Keeping your distance from the vehicles in front of you is very important, in case they brake suddenly. You have to have enough time to react and get your truck to a stop. Trucks are inherently heavier than the average sedan and take longer to come to a complete stop.

If you’re planning to travel in the snow, make sure you have plenty of gas, and some emergency supplies in your car. Some snack bars, fluids, and a candle. The candle will keep you warm if you get stranded on the highway.

Best Truck in the Snow

Ford truck sales lot

So which is the best truck to drive in the snow? An AWD mid to full-size truck is the best option for driving in the snow.

The top trucks for the job are the ever-popular Ford F-150, the Chevrolet Silverado, and the Honda Ridgeline. 

The Ford has 4WD and one of the highest ground clearance measurements.

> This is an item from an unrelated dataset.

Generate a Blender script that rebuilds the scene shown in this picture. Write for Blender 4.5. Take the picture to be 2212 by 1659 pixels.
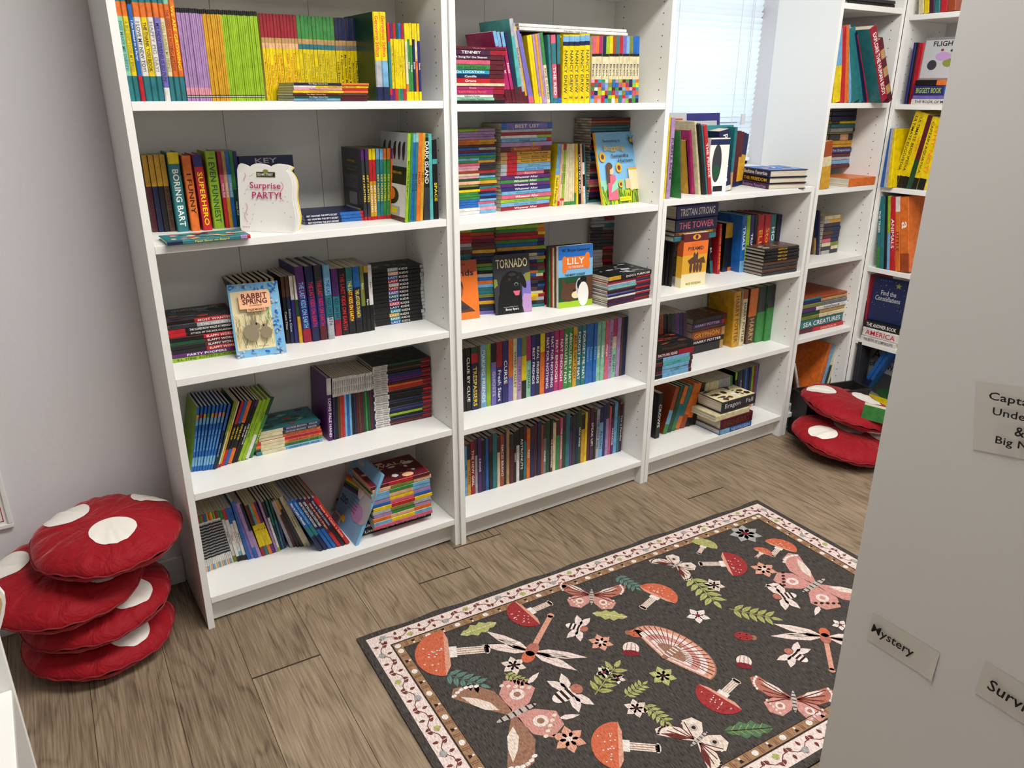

The highest selling truck in the US, in production since 1975, Ford knows a thing or two about building trucks for all types of weather.

If you live in a state with a lot of snowfall, the 2020 Chevrolet Silverado might be the best truck to choose. It comes with a Plough Prep Package which means you’ll never be stuck anywhere in the snow.

The Honda Ridgeline is AWD and its Variable Torque Management allows you to lock the back of the truck for more control in bad weather.

If you are considering buying a used truck, or any used vehicle, always run a VIN check for Mileage fraud, Salvage rebuild, Title washing, and Vin cloning. There are plenty in the business, it only costs a few dollars but could save you thousands. I’ve used VinAudit (links to several times and found them reliable and fast.

In conclusion

Trucks are good in the snow and winter weather but when choosing one go for AWD with good ground clearance and invest in Winter Tires for the safest winter driving experience.